> _To do_
Each line below must be set down exactly; omit any image you find.

START Entries provided

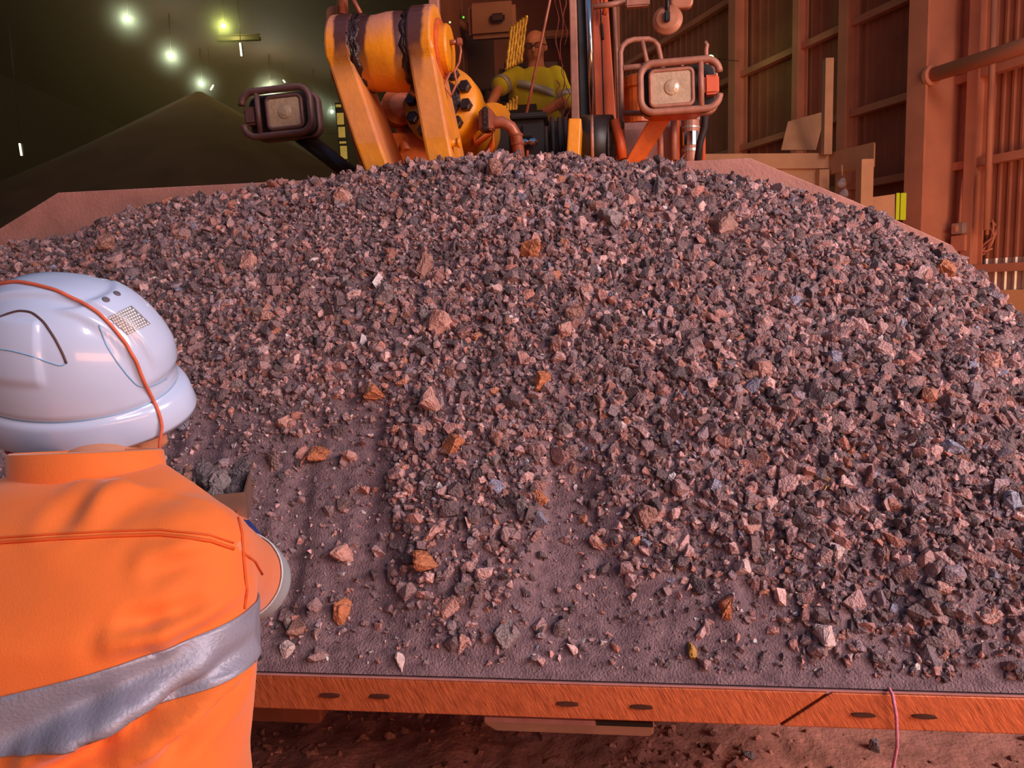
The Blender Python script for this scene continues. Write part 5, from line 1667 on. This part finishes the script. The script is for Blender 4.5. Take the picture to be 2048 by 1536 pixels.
for s_ in (-1, 1):
    h0 = pel + X3 * .1 * s_; kn = h0 + np.array([.04 * s_, -.42, .02]); an = kn + np.array([0, -.08, -.42])
    limb(bd, h0, kn, .075, .052); limb(bd, kn, an, .05, .036); limb(bd, an, an + np.array([0, -.13, -.05]), .036, .028)
me = remeshed(bd, .010, 3); set_coords(me, coords(me) - WPOS[driver.name]); me.materials.append(m_skin); me.name = 'body'
link('body', me, driver, WPOS[driver.name])
ds = MB()
loft(ds, [(pel - Z3 * .02, X3 * .19, Y3 * .13), (che - Z3 * .12, X3 * .19, Y3 * .13), (che, X3 * .195, Y3 * .125), (che + Z3 * .1, X3 * .17, Y3 * .1), (nk - Z3 * .035, X3 * .09, Y3 * .075), (nk - Z3 * .01, X3 * .072, Y3 * .065)])
for a, b in ((sR, eR), (sL, eL)): limb(ds, a, b, .072, .066)
me = remeshed(ds, .012, 6)
V = coords(me); Nn = normals(me); V += Nn * (.008 * noise3(V, 11))[:, None]; set_coords(me, V - WPOS[driver.name]); me.materials.append(m_hiv); me.name = 'shirt'
dsh = link('shirt', me, driver, WPOS[driver.name])
tb = MB()
n_ = 30
ring = lambda c, k: [c + X3 * .203 * k * math.cos(a) + Y3 * .138 * k * math.sin(a) - Z3 * .06 * math.cos(a) for a in np.linspace(0, 2 * PI, n_, endpoint=False)]
r0, r1 = ring(che + Z3 * .045, 1.0), ring(che - Z3 * .008, 1.01)
tb.add(r0 + r1, [(i, (i + 1) % n_, n_ + (i + 1) % n_, n_ + i) for i in range(n_)], True)
ob = tb.build('chest_tape', m_tape2, dsh); q = ob.modifiers.new('s', 'SOLIDIFY'); q.thickness = .004
for b, a in ((eR, sR), (eL, sL)):
    MB().cyl(a + (b - a) * .82, a + (b - a) * 1.02, .07, 16).build('sleeve_tape', m_tape2, dsh)
gl = MB()
gf_ = nrm(np.array([-.18, -.95, -.28])); gl_ = nrm(np.cross(Z3, gf_)); gu_ = np.cross(gf_, gl_)
for s_ in (-1, 1):
    pts = [hd + gf_ * .104 + gl_ * (s_ * .034 + .026 * math.cos(a)) + gu_ * (.016 + .018 * math.sin(a)) for a in np.linspace(0, 2 * PI, 16, endpoint=False)]
    gl.tube(pts, .0028, 6, closed=True)
    gl.tube([hd + gf_ * .10 + gl_ * s_ * .062 + gu_ * .02, hd + gl_ * s_ * .082 + gu_ * .015], .0026, 6)
gl.tube([hd + gf_ * .11 + gl_ * .01 + gu_ * .016, hd + gf_ * .11 - gl_ * .01 + gu_ * .016], .003, 6)
gl.build('spectacles', m_black, driver)
dt = MB()
loft(dt, [(pel - Z3 * .1, X3 * .17, Y3 * .13), (pel + Z3 * .02, X3 * .17, Y3 * .13)])
for s_ in (-1, 1):
    h0 = pel + X3 * .1 * s_; kn = h0 + np.array([.04 * s_, -.42, .02]); an = kn + np.array([0, -.08, -.38])
    limb(dt, h0, kn, .09, .07); limb(dt, kn, an, .07, .055)
me = remeshed(dt, .016, 4); set_coords(me, coords(me) - WPOS[driver.name]); me.materials.append(m_rail); me.name = 'trousers'
link('trousers', me, driver, WPOS[driver.name])
st_ = MB(); st_.box(pel - Z3 * .17 + Y3 * .02, (.5, .5, .12), None, .03); st_.box(pel + Y3 * .24 + Z3 * .28, (.48, .12, .8), None, .04)
seat = st_.build('driver_seat', m_intd, cabo)
MB().box(pel - Z3 * .42, (.3, .3, .4), None, .02).build('seat_pedestal', m_black, cabo)
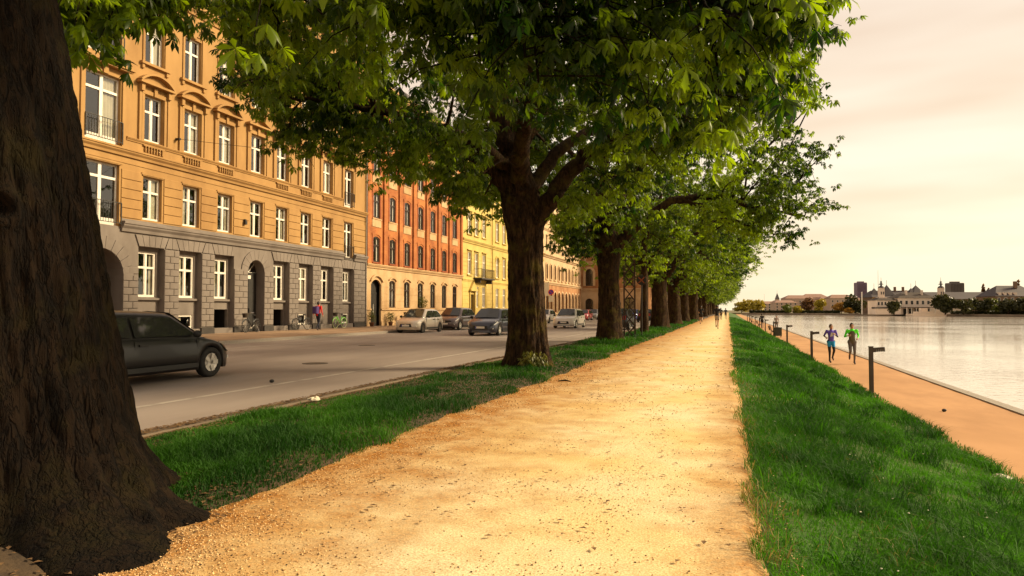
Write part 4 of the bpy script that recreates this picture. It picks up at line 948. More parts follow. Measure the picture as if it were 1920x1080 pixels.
# ------------------------------------------------------------------ horse chestnut trees
def bark_material(name, moss, k=1.0):
    m = bpy.data.materials.new(name); m.use_nodes = True; MATS[name] = m
    n, l = m.node_tree.nodes, m.node_tree.links; b = n['Principled BSDF']; b.inputs['Roughness'].default_value = 0.95; b.inputs['Specular IOR Level'].default_value = 0.15
    tc = n.new('ShaderNodeTexCoord'); mp = n.new('ShaderNodeMapping'); mp.inputs['Scale'].default_value = (1, 1, 0.22); l.new(tc.outputs['Object'], mp.inputs[0])
    def noise(s, d, src): 
        t = n.new('ShaderNodeTexNoise'); t.inputs['Scale'].default_value = s; t.inputs['Detail'].default_value = d; t.inputs['Roughness'].default_value = 0.65; l.new(src, t.inputs['Vector']); return t.outputs[0]
    def ramp(x, a, b_, ca, cb):
        r = n.new('ShaderNodeValToRGB'); r.color_ramp.elements[0].position = a; r.color_ramp.elements[1].position = b_
        r.color_ramp.elements[0].color = (*ca, 1); r.color_ramp.elements[1].color = (*cb, 1); l.new(x, r.inputs[0]); return r.outputs[0]
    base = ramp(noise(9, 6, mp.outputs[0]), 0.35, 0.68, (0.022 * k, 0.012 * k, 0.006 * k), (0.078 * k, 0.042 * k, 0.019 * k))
    def fissure(sc, w):
        sb = n.new('ShaderNodeMath'); sb.operation = 'SUBTRACT'; sb.inputs[1].default_value = 0.5; l.new(noise(sc, 3, mp.outputs[0]), sb.inputs[0])
        ab = n.new('ShaderNodeMath'); ab.operation = 'ABSOLUTE'; l.new(sb.outputs[0], ab.inputs[0])
        return ramp(ab.outputs[0], 0.0, w, (0.22, 0.19, 0.17), (1, 1, 1))
    f1, f2 = fissure(6.5, 0.05), fissure(15, 0.035)
    fm = n.new('ShaderNodeMix'); fm.data_type = 'RGBA'; fm.blend_type = 'MULTIPLY'; fm.inputs[0].default_value = 0.75; l.new(f1, fm.inputs[6]); l.new(f2, fm.inputs[7]); crack = fm.outputs[2]
    mu = n.new('ShaderNodeMix'); mu.data_type = 'RGBA'; mu.blend_type = 'MULTIPLY'; mu.inputs[0].default_value = 0.9
    l.new(base, mu.inputs[6]); l.new(crack, mu.inputs[7])
    mf = ramp(noise(2.3, 8, tc.outputs['Object']), 0.50, 0.66, (0, 0, 0), (moss, moss, moss))
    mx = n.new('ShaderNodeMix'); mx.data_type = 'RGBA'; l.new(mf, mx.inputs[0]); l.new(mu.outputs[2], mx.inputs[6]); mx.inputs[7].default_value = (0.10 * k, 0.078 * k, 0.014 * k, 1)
    l.new(mx.outputs[2], b.inputs['Base Color'])
    hh = n.new('ShaderNodeMath'); hh.operation = 'ADD'; l.new(crack, hh.inputs[0]); l.new(noise(30, 5, mp.outputs[0]), hh.inputs[1])
    bp = n.new('ShaderNodeBump'); bp.inputs['Strength'].default_value = 0.8; bp.inputs['Distance'].default_value = 0.03; l.new(hh.outputs[0], bp.inputs['Height']); l.new(bp.outputs[0], b.inputs['Normal'])
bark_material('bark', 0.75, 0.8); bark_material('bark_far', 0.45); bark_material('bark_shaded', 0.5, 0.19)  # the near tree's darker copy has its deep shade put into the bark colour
leaf_mat('chestnut_leaf', (0.007, 0.026, 0.002), (0.13, 0.20, 0.0065), (2.55, 2.45, 0.6), 0.56, 0.42)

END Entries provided

> _Finished exercise_
The Blender Python script for this scene continues. Write part 5, from line 1667 on. This part finishes the script. The script is for Blender 4.5. Take the picture to be 2048 by 1536 pixels.
for s_ in (-1, 1):
    h0 = pel + X3 * .1 * s_; kn = h0 + np.array([.04 * s_, -.42, .02]); an = kn + np.array([0, -.08, -.42])
    limb(bd, h0, kn, .075, .052); limb(bd, kn, an, .05, .036); limb(bd, an, an + np.array([0, -.13, -.05]), .036, .028)
me = remeshed(bd, .010, 3); set_coords(me, coords(me) - WPOS[driver.name]); me.materials.append(m_skin); me.name = 'body'
link('body', me, driver, WPOS[driver.name])
ds = MB()
loft(ds, [(pel - Z3 * .02, X3 * .19, Y3 * .13), (che - Z3 * .12, X3 * .19, Y3 * .13), (che, X3 * .195, Y3 * .125), (che + Z3 * .1, X3 * .17, Y3 * .1), (nk - Z3 * .035, X3 * .09, Y3 * .075), (nk - Z3 * .01, X3 * .072, Y3 * .065)])
for a, b in ((sR, eR), (sL, eL)): limb(ds, a, b, .072, .066)
me = remeshed(ds, .012, 6)
V = coords(me); Nn = normals(me); V += Nn * (.008 * noise3(V, 11))[:, None]; set_coords(me, V - WPOS[driver.name]); me.materials.append(m_hiv); me.name = 'shirt'
dsh = link('shirt', me, driver, WPOS[driver.name])
tb = MB()
n_ = 30
ring = lambda c, k: [c + X3 * .203 * k * math.cos(a) + Y3 * .138 * k * math.sin(a) - Z3 * .06 * math.cos(a) for a in np.linspace(0, 2 * PI, n_, endpoint=False)]
r0, r1 = ring(che + Z3 * .045, 1.0), ring(che - Z3 * .008, 1.01)
tb.add(r0 + r1, [(i, (i + 1) % n_, n_ + (i + 1) % n_, n_ + i) for i in range(n_)], True)
ob = tb.build('chest_tape', m_tape2, dsh); q = ob.modifiers.new('s', 'SOLIDIFY'); q.thickness = .004
for b, a in ((eR, sR), (eL, sL)):
    MB().cyl(a + (b - a) * .82, a + (b - a) * 1.02, .07, 16).build('sleeve_tape', m_tape2, dsh)
gl = MB()
gf_ = nrm(np.array([-.18, -.95, -.28])); gl_ = nrm(np.cross(Z3, gf_)); gu_ = np.cross(gf_, gl_)
for s_ in (-1, 1):
    pts = [hd + gf_ * .104 + gl_ * (s_ * .034 + .026 * math.cos(a)) + gu_ * (.016 + .018 * math.sin(a)) for a in np.linspace(0, 2 * PI, 16, endpoint=False)]
    gl.tube(pts, .0028, 6, closed=True)
    gl.tube([hd + gf_ * .10 + gl_ * s_ * .062 + gu_ * .02, hd + gl_ * s_ * .082 + gu_ * .015], .0026, 6)
gl.tube([hd + gf_ * .11 + gl_ * .01 + gu_ * .016, hd + gf_ * .11 - gl_ * .01 + gu_ * .016], .003, 6)
gl.build('spectacles', m_black, driver)
dt = MB()
loft(dt, [(pel - Z3 * .1, X3 * .17, Y3 * .13), (pel + Z3 * .02, X3 * .17, Y3 * .13)])
for s_ in (-1, 1):
    h0 = pel + X3 * .1 * s_; kn = h0 + np.array([.04 * s_, -.42, .02]); an = kn + np.array([0, -.08, -.38])
    limb(dt, h0, kn, .09, .07); limb(dt, kn, an, .07, .055)
me = remeshed(dt, .016, 4); set_coords(me, coords(me) - WPOS[driver.name]); me.materials.append(m_rail); me.name = 'trousers'
link('trousers', me, driver, WPOS[driver.name])
st_ = MB(); st_.box(pel - Z3 * .17 + Y3 * .02, (.5, .5, .12), None, .03); st_.box(pel + Y3 * .24 + Z3 * .28, (.48, .12, .8), None, .04)
seat = st_.build('driver_seat', m_intd, cabo)
MB().box(pel - Z3 * .42, (.3, .3, .4), None, .02).build('seat_pedestal', m_black, cabo)
Write part 4 of the bpy script that recreates this picture. It picks up at line 948. More parts follow. Measure the picture as if it were 1920x1080 pixels.
# ------------------------------------------------------------------ horse chestnut trees
def bark_material(name, moss, k=1.0):
    m = bpy.data.materials.new(name); m.use_nodes = True; MATS[name] = m
    n, l = m.node_tree.nodes, m.node_tree.links; b = n['Principled BSDF']; b.inputs['Roughness'].default_value = 0.95; b.inputs['Specular IOR Level'].default_value = 0.15
    tc = n.new('ShaderNodeTexCoord'); mp = n.new('ShaderNodeMapping'); mp.inputs['Scale'].default_value = (1, 1, 0.22); l.new(tc.outputs['Object'], mp.inputs[0])
    def noise(s, d, src): 
        t = n.new('ShaderNodeTexNoise'); t.inputs['Scale'].default_value = s; t.inputs['Detail'].default_value = d; t.inputs['Roughness'].default_value = 0.65; l.new(src, t.inputs['Vector']); return t.outputs[0]
    def ramp(x, a, b_, ca, cb):
        r = n.new('ShaderNodeValToRGB'); r.color_ramp.elements[0].position = a; r.color_ramp.elements[1].position = b_
        r.color_ramp.elements[0].color = (*ca, 1); r.color_ramp.elements[1].color = (*cb, 1); l.new(x, r.inputs[0]); return r.outputs[0]
    base = ramp(noise(9, 6, mp.outputs[0]), 0.35, 0.68, (0.022 * k, 0.012 * k, 0.006 * k), (0.078 * k, 0.042 * k, 0.019 * k))
    def fissure(sc, w):
        sb = n.new('ShaderNodeMath'); sb.operation = 'SUBTRACT'; sb.inputs[1].default_value = 0.5; l.new(noise(sc, 3, mp.outputs[0]), sb.inputs[0])
        ab = n.new('ShaderNodeMath'); ab.operation = 'ABSOLUTE'; l.new(sb.outputs[0], ab.inputs[0])
        return ramp(ab.outputs[0], 0.0, w, (0.22, 0.19, 0.17), (1, 1, 1))
    f1, f2 = fissure(6.5, 0.05), fissure(15, 0.035)
    fm = n.new('ShaderNodeMix'); fm.data_type = 'RGBA'; fm.blend_type = 'MULTIPLY'; fm.inputs[0].default_value = 0.75; l.new(f1, fm.inputs[6]); l.new(f2, fm.inputs[7]); crack = fm.outputs[2]
    mu = n.new('ShaderNodeMix'); mu.data_type = 'RGBA'; mu.blend_type = 'MULTIPLY'; mu.inputs[0].default_value = 0.9
    l.new(base, mu.inputs[6]); l.new(crack, mu.inputs[7])
    mf = ramp(noise(2.3, 8, tc.outputs['Object']), 0.50, 0.66, (0, 0, 0), (moss, moss, moss))
    mx = n.new('ShaderNodeMix'); mx.data_type = 'RGBA'; l.new(mf, mx.inputs[0]); l.new(mu.outputs[2], mx.inputs[6]); mx.inputs[7].default_value = (0.10 * k, 0.078 * k, 0.014 * k, 1)
    l.new(mx.outputs[2], b.inputs['Base Color'])
    hh = n.new('ShaderNodeMath'); hh.operation = 'ADD'; l.new(crack, hh.inputs[0]); l.new(noise(30, 5, mp.outputs[0]), hh.inputs[1])
    bp = n.new('ShaderNodeBump'); bp.inputs['Strength'].default_value = 0.8; bp.inputs['Distance'].default_value = 0.03; l.new(hh.outputs[0], bp.inputs['Height']); l.new(bp.outputs[0], b.inputs['Normal'])
bark_material('bark', 0.75, 0.8); bark_material('bark_far', 0.45); bark_material('bark_shaded', 0.5, 0.19)  # the near tree's darker copy has its deep shade put into the bark colour
leaf_mat('chestnut_leaf', (0.007, 0.026, 0.002), (0.13, 0.20, 0.0065), (2.55, 2.45, 0.6), 0.56, 0.42)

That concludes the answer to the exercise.